Many 'how-to' manuals advise fledgling writers to clearly define their audience and genre, and to write within those parameters. I find that doing the exact opposite usually helps me. I may be planning to write Young Adult Fiction dystopian sci-fi or a blog post or an obituary, but it's only when I forget about this wanting and obsessive planning that the writing has an empty enough vessel to pour into.

And with that letting-go of labels, constraints and calculations comes the untrammelled joy of co-creating with something bigger than my small self, and the humility that provides the necessary spaciousness around this free ride. It's like swimming in the ocean: only when you surrender to its power, flow with it, be one with it, let it fill up your eyes and hands and the pores of your skin, can you truly own the experience. When there's no demarcation between the ocean, or the writing process, or the paint, or the dance, and you -- then you can make something out of nothing, the way the sea has been making those intricate jewelled patterns in the sand for millennia.

Forty thousand years ago, during Paleolothic times, or even in early Mesopotamia, I'm not convinced there would have been much ego attached to the making of art. You blew red clay between splayed fingers from your mouth onto the cave wall, or spent all day painting frescoes in the temple of Marduk, with the aid of some helpful deities from other worlds. The gods spoke through you, as expressed in the words of the Persian mystic Hafiz: "I am a hole in a flute that the Christ's breath moves through."

The spirits guided your heart and your hand. You took no credit for your work, and were just as delighted and in awe of it as the people around you. And if you made a mistake you didn't flagellate yourself over it. Everyone could be and was an artist, from the potter to the stonemason to the carver of spears. Even today, I meet hairdressers, teachers, cleaners, gardeners and plumbers who make art from every living moment of their daily work.

When we look at the cave-paintings of Lascaux, Chauvet and Altamira we feel that there's more than human handiwork involved. Here we meet the shaman as artist, fully surrendered to spirit. These matriarchal and mystical cultures saw no break between human and nature, the world of form and the world of dissolution. Even the digging-sticks, baskets and ornaments, traded amber beads or whittled ivory or teeth, were in themselves works of art. And the ephemeral arts flourished too -- songs and oral histories, ecstatic dances and drumming -- here to be enjoyed for a brief time, then vanishing.

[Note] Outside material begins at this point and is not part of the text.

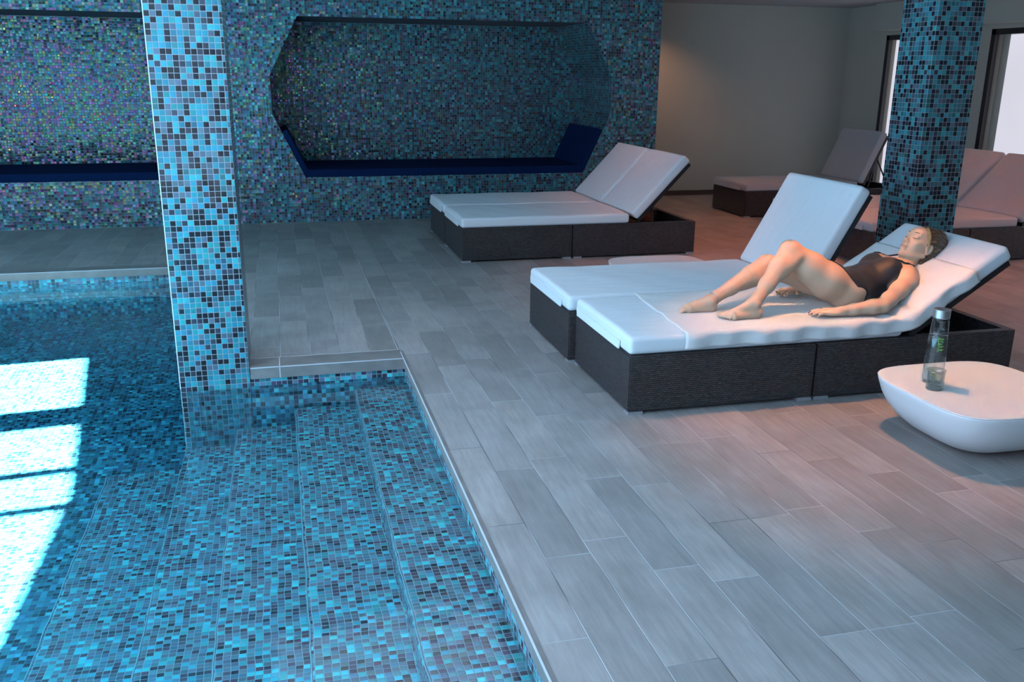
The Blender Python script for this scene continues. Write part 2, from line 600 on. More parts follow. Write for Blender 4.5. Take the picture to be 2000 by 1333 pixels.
# ------------------------------------------------------------------ room shell
CEIL = 2.28
XL, XR, YN, YC, YF = -4.6, 7.07, -2.5, 9.352, 10.65
DX, PY, FY = 0.582, 4.596, 7.30        # deck edge, platform wall, far pool wall
bm = bmesh.new()
for a in ((DX, XR + .1, YN, YF + .1), (-0.52, DX, PY + .02, YF + .1), (XL - .1, -0.52, FY + .01, YF + .1)):
    box(bm, *a, -0.05, 0.0)
struct(finish('floor', bm, M_floor), 'grey wood-look plank tile deck around the pool')
bm = bmesh.new(); box(bm, XL - .1, XR + .1, YN - .1, YF + .1, CEIL, CEIL + .1)
struct(finish('ceiling', bm, M_ceil))
bm = bmesh.new(); box(bm, 3.9, XR + .1, YF, YF + .15, 0, CEIL)
struct(finish('wall_far', bm, M_cream), 'plain cream wall behind the rear loungers')
bm = bmesh.new(); box(bm, 3.98, XR, YF - .012, YF, 0, 0.06)
struct(finish('baseboard_far', bm, M_dark))

# tiled block with two elongated niches
def niche_poly(x0, x1):
    return [(x0, .444), (x1, .444), (x1 + .285, 1.06), (x1 + .285, 1.425), (x1, 1.964), (x0, 1.964), (x0 - .285, 1.425), (x0 - .285, 1.06)]


NICHES = [niche_poly(.252, 3.160), niche_poly(-3.645, -0.737)]
NB = 10.38
bm = bmesh.new()
outer = [(XL, 0), (3.975, 0), (3.975, CEIL), (XL, CEIL)]
edges = []
def loop_edges(pts, y):
    vs = [bm.verts.new((x, y, z)) for x, z in pts]
    es = [bm.edges.new((vs[i], vs[(i + 1) % len(vs)])) for i in range(len(vs))]
    return vs, es
ov, oe = loop_edges(outer, YC)
edges += oe
nv = []
for npoly in NICHES:
    v, e = loop_edges(npoly, YC)
    edges += e
    nv.append(v)
bmesh.ops.triangle_fill(bm, use_beauty=True, use_dissolve=False, edges=edges)
for v, npoly in zip(nv, NICHES):
    bk = [bm.verts.new((x, NB, z)) for x, z in npoly]
    for i in range(8):
        j = (i + 1) % 8
        bm.faces.new((v[i], v[j], bk[j], bk[i]))
    bm.faces.new(bk)
# right end of the block and its top/back
e0 = [bm.verts.new(p) for p in ((3.975, YF + .05, 0), (3.975, YF + .05, CEIL))]
bm.faces.new((ov[1], e0[0], e0[1], ov[2]))
wall_back = finish('wall_back', bm, M_wall, recalc=False)
wall_back.data.materials.append(simple('navy_painted_soffit', (0.006, 0.022, 0.050), .8))
for f in wall_back.data.polygons:
    if abs(f.normal.z) > .9 and f.center.z > 1.9 and YC + .1 < f.center.y < NB:
        f.material_index = 1
struct(wall_back, 'blue iridescent mosaic wall with two elongated hexagonal niches')
# niche seat cushions: flat seat with two sloping ends
def slab(p0, p1, th, y0, y1, nrm):
    b = bmesh.new()
    (ax, az), (bx, bz) = p0, p1
    nx, nz = nrm
    q = [(ax, az), (bx, bz), (bx + nx * th, bz + nz * th), (ax + nx * th, az + nz * th)]
    loft(b, [[(x, y0, z) for x, z in q], [(x, y1, z) for x, z in q]])
    bmesh.ops.recalc_face_normals(b, faces=b.faces)
    bmesh.ops.bevel(b, geom=b.edges[:], offset=0.006, segments=2, affect='EDGES')
    return b


for k, (x0, x1) in enumerate(((.252, 3.160), (-3.645, -0.737))):
    rt_ = empty('niche_bench_cushion', ((x0 + x1) / 2, YC, .444))
    tag(rt_, ('navy blue bench cushion lining the base of the right-hand wall niche, fully visible' if k == 0 else
              'navy blue bench cushion in the left wall niche, partly behind the tiled column'), 'cushion', 'navy niche cushions')
    cx = (x0 + x1) / 2
    L = .79
    nx, nz = .606 / .6697, .285 / .6697
    finish('seat_pad', slab((x0 - cx, 0.0), (x1 - cx, 0.0), .075, .004, NB - YC - .01, (0, 1)), M_navy, rt_)
    for s, xe in ((-1, x0), (1, x1)):
        a = (xe - cx + s * .285 * .03, .616 * .03)
        b_ = (xe - cx + s * .285 * .72, .616 * .72)
        finish('sloping_end_pad', slab(a, b_, .055, .006, NB - YC - .01, (-s * nx, nz)), M_navy, rt_)

# left wall with tall glazing, its mullions cast the bars on the pool floor
bm = bmesh.new()
ZB, ZT = 0.10, 2.2
for a in ((YN, -2.2, 0, CEIL), (6.25, YF, 0, CEIL), (-2.2, 6.25, -1.0, ZB), (-2.2, 6.25, ZT, CEIL)):
    box(bm, XL - .12, XL, *a)
box(bm, XL - .12, XL, YN, YF, -1.0, 0.0)
struct(finish('wall_left', bm, M_cream))
bm = bmesh.new()
for yc, w in ((6.22, .06), (5.28, .26), (4.60, .07), (4.20, .07), (2.7, .06), (1.3, .06), (-.1, .06), (-1.5, .06)):
    box(bm, XL - .09, XL - .03, yc - w / 2, yc + w / 2, ZB, ZT)
wf = finish('window_1', bm, M_black)
struct(wf, 'tall black framed glazing beside the pool')
# rear wall behind the camera with its own glazing
bm = bmesh.new()
box(bm, XL, -4.2, YN - .12, YN, -1, CEIL); box(bm, 1.4, XR, YN - .12, YN, -1, CEIL)
box(bm, -4.2, 1.4, YN - .12, YN, -1, .2); box(bm, -4.2, 1.4, YN - .12, YN, 2.2, CEIL)
struct(finish('wall_rear', bm, M_cream))

# right wall with two blinds in black frames
bm = bmesh.new()
ys = [YN, 2.2, 8.19, 8.75, 9.88, YF]
box(bm, XR, XR + .15, YN, 2.2, 0, CEIL); box(bm, XR, XR + .15, 8.19, 8.75, 0, CEIL); box(bm, XR, XR + .15, 9.88, YF + .1, 0, CEIL)
box(bm, XR, XR + .15, 2.2, 8.19, 1.93, CEIL); box(bm, XR, XR + .15, 8.75, 9.88, 1.93, CEIL)
struct(finish('wall_right', bm, M_cream))
bm = bmesh.new(); box(bm, XR - .16, XR + .002, 1.5, 9.93, 1.975, CEIL)
struct(finish('trim_1', bm, M_cream), 'boxed lintel above the blinds')
for n, (y0, y1) in enumerate(((2.2, 8.19), (8.75, 9.88)), 2):
    bm = bmesh.new()
    t = .055
    box(bm, XR + .0, XR + .05, y0, y0 + t, 0, 1.93); box(bm, XR + .0, XR + .05, y1 - t, y1, 0, 1.93); box(bm, XR + .0, XR + .05, y0, y1, 1.93 - t, 1.93)
    w_ = finish('window_%d' % n, bm, M_black)
    struct(w_)
    bm = bmesh.new(); box(bm, XR + .10, XR + .11, y0 + (t if n == 3 else t), y1 - (t + (.10 if n == 2 else 0)), 0, 1.93 - t)
    finish('blind', bm, M_blind, w_)
    bm = bmesh.new(); box(bm, XR + .145, XR + .15, y0, y1, 0, 1.93)
    finish('reveal_panel', bm, M_cream, w_)

# ------------------------------------------------------------------ pool
PB = -1.2
def zf(y):
    return -0.62 if y < 4.6 else -0.62 + (y - 4.6) / (7.3 - 4.6) * 0.26
bm = bmesh.new()
def quad(*ps):
    return bm.faces.new([bm.verts.new(p) for p in ps])
# floor, shallow end, then rising towards the far end
quad((XL, YN, -.62), (DX, YN, -.62), (DX, 4.6, -.62), (XL, 4.6, -.62))
quad((XL, 4.6, -.62), (-.52, 4.6, -.62), (-.52, FY, zf(FY)), (XL, FY, zf(FY)))
quad((XL, FY, -.75), (-.52, FY, -.75), (-.52, FY, -.045), (XL, FY, -.045))
quad((-.52, PY, -.75), (-.52, FY, -.75), (-.52, FY, -.045), (-.52, PY, -.045))
quad((-.52, PY, -.75), (DX + .004, PY, -.75), (DX + .004, PY, -.045), (-.52, PY, -.045))
quad((DX + .004, YN, -.75), (DX + .004, PY, -.75), (DX + .004, PY, -.045), (DX + .004, YN, -.045))
pool = finish('pool_basin', bm, M_pool, recalc=False)
struct(pool, 'swimming pool basin lined with small blue mosaic tiles')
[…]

This tells me not to take myself too seriously as a writer. To experiment, compose, throw it away, start again, scribble, play. When I get my ego out of my art I can experience the freedom of non-attachment to outcome. What a sigh -- no, a yell! -- of relief. When I approach the empty page as if I've never done this before, I can access the simple vastness of not-knowing. And not caring too much about it, either.

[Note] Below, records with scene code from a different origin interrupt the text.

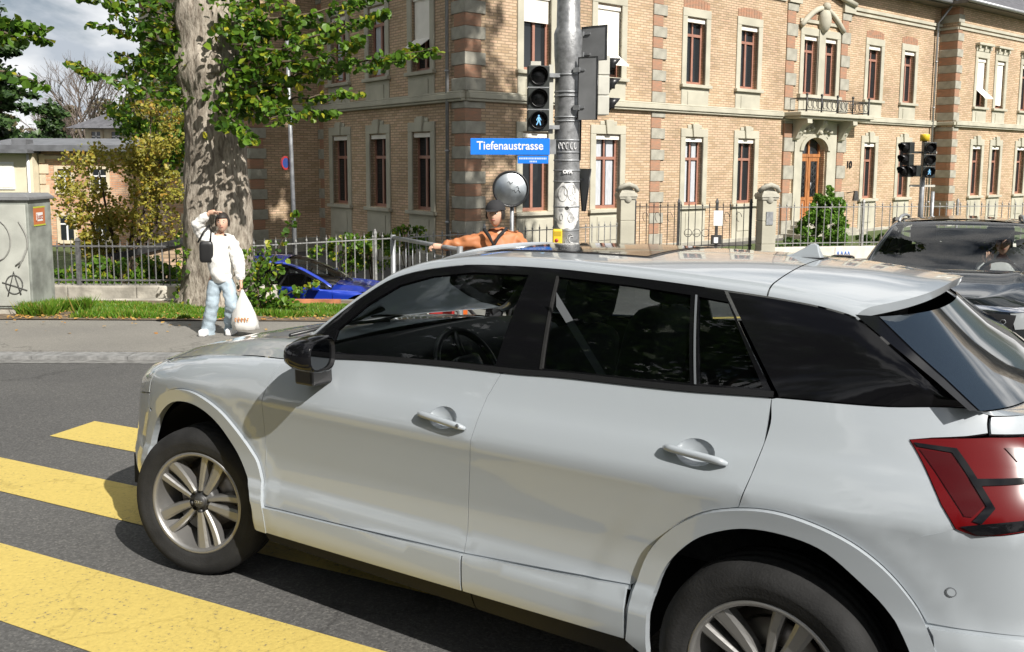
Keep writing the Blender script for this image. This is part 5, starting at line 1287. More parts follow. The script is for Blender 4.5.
# yellowing tree in the garden, green tree behind it
yb = px2w(125, 250, 19.5); yb.z = YARD
C_ = np.concatenate([clumpy(4600, (-.05, 0, 2.5), (1.4, .9, 1.0), 70, 3, .27), clumpy(1700, (.75, 0, 3.6), (.62, .6, .85), 30, 4, .34), clumpy(2500, (.1, 0, 1.5), (1.4, .8, .6), 40, 5, .3)])
yt = empty('maple_tree', yb, 0, 'small yellowing tree behind the iron fence in front of the orange brick house', 'tree'); t_ = MB()
for dx, dz in ((-.5, 3.0), (.3, 3.6), (.7, 4.1), (.9, 2.8), (-.9, 2.5)): t_.tube([(.1, 0, 0), (dx*.3, 0, 1.0), (dx*.75, .1, dz*.6), (dx, 0, dz)], [.07, .055, .035, .012], 6)
t_.build('trunk', M['bark2'], yt); leaves('crown', C_, .075, M['leafyel'], yt, 'heart', .4, 3)
b = px2w(160, 200, 24); b.z = YARD
tree('broadleaf_tree', 'deep green leafy tree rising between the yellow tree and the linden trunk', 'tree', b, 5.2, (b.x, b.y, 3.2), (1.0, 1.1, 2.1), 3400, .15, M['leaf'], seed=12, ncl=50)
# conifers, bare trees and bushes far left
def conifer(px, y_top, y_base, Y, spread, label, seed, n=5200, sz=.42):
    b = px2w(px, y_base, Y); zt = px2w(px, y_top, Y).z; b.z = -1.6; h = zt-b.z
    root = empty('conifer', b, 0, label, 'tree'); t = MB(); t.tube([(0, 0, 0), (0, 0, h)], [.35, .05], 8); t.build('trunk', M['bark2'], root)
    g_ = np.random.default_rng(seed); P = []; br = MB()
    for k in range(60):
        f = g_.uniform(.05, .98); L_ = spread*(1-f)**.7*g_.uniform(.6, 1.15)+.25; a = g_.uniform(0, 6.28); z = h*f
        tip = np.array([math.cos(a)*L_, math.sin(a)*L_, z-L_*.18+.05*L_]); m_ = int(n/60)
        u = g_.uniform(.1, 1, m_)[:, None]; P.append(np.array([0, 0, z])*(1-u)+tip*u+g_.normal(size=(m_, 3))*np.array([.32, .32, .16])*(1.25-u)); br.tube([(0, 0, z), tuple(tip)], [.06, .02], 4)
    br.build('branch', M['bark2'], root)['kind'] = 'stuff'; leaves('crown', np.concatenate(P), sz, M['needle'], root, 'diamond', .5, seed); return root
conifer(2, 2, 160, 52, 5.0, 'tall dark conifer at the left edge behind the cream house', 3, 17000, .42)
conifer(52, 102, 160, 60, 2.2, 'lower dark green conifer beside the bare trees above the grey roof', 4, 4200, .42)
def bare(px, y_top, Y, label, seed, w_=3.0):
    b = px2w(px, 160, Y); zt = px2w(px, y_top, Y).z; b.z = -1.6; h = zt-b.z; root = empty('bare_tree', b, 0, label, 'tree', 'bare trees behind the houses'); g_ = random.Random(seed); t = MB(); br = MB()
    def grow(p, d, L_, r, lv):
        q = p+d*L_; (t if lv == 0 else br).tube([p, p.lerp(q, .5)+Vector((g_.gauss(0, .03), g_.gauss(0, .03), 0))*L_, q], [r, r*.8, r*.6], 5 if lv < 2 else 3, cap=False)
        if lv < 5:
            for k in range(3 if lv < 4 else 4):
                d2 = (d+Vector((g_.gauss(0, .42), g_.gauss(0, .42), g_.gauss(.12, .2)))).normalized(); grow(p.lerp(q, g_.uniform(.55, 1)), d2, L_*g_.uniform(.6, .8), r*.55, lv+1)
    grow(Vector((0, 0, 0)), Vector((0, 0, 1)), h*.36, .2, 0)
    t.build('trunk', M['bark2'], root); br.build('branch', mat('bare_grey_twigs', (.15, .12, .10), .9), root)['kind'] = 'stuff'; return root
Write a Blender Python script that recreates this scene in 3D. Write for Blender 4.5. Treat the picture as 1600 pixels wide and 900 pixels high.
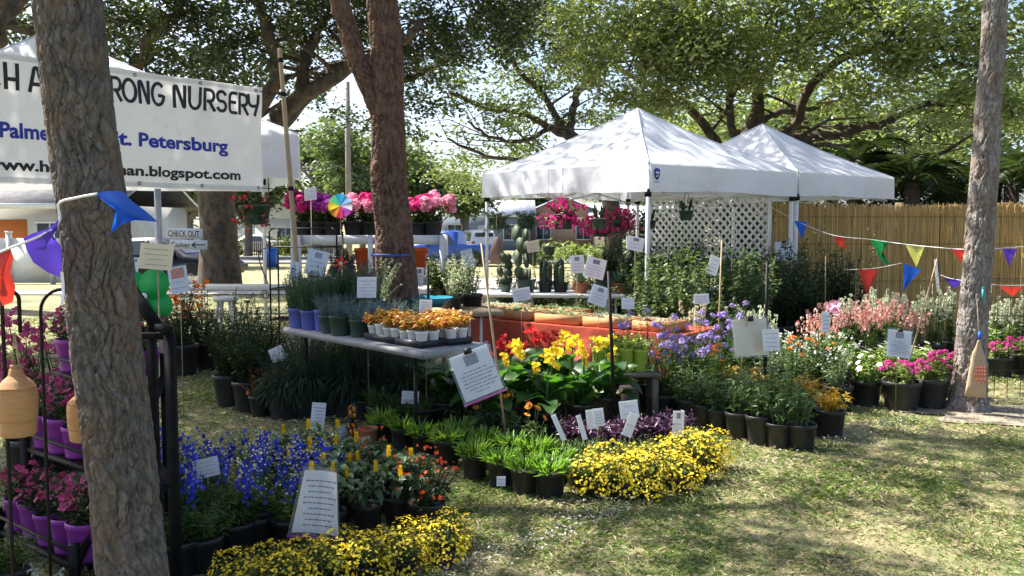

At my best, I do feel this way. I'll look back at certain passages of my novels after publication and ask myself: "Did I write that?" Other times, I can groan and say: "That needed another edit!" Either way it's fine, but only within that generous space of openness I can choose to cultivate. When I'm in the 'flow' (which doesn't happen often), I sometimes feel as if I'm channeling the words on the page, taking dictation. Other times, it's like I'm breaking apart rocks with my bare hands, blindfolded. Most days, it's just work, like any other kind. I'm a bricklayer, building word upon word, cementing it with kindness for myself.

If I can keep my ego out of my art, I can learn to accept all parts of this process, and even make a conscious choice to be grateful. A fellow writer friend and I used to joke that we were more accustomed to non-attachment than a Tibetan Lama. And seriously, this is true. The amount of rejections, silences, setbacks and frustrations a writer has to endure on a weekly basis guarantees that you either give up -- or drop the resistance. One day, you just stop taking everything so personally.

And that is when you can truly take your head out of your art.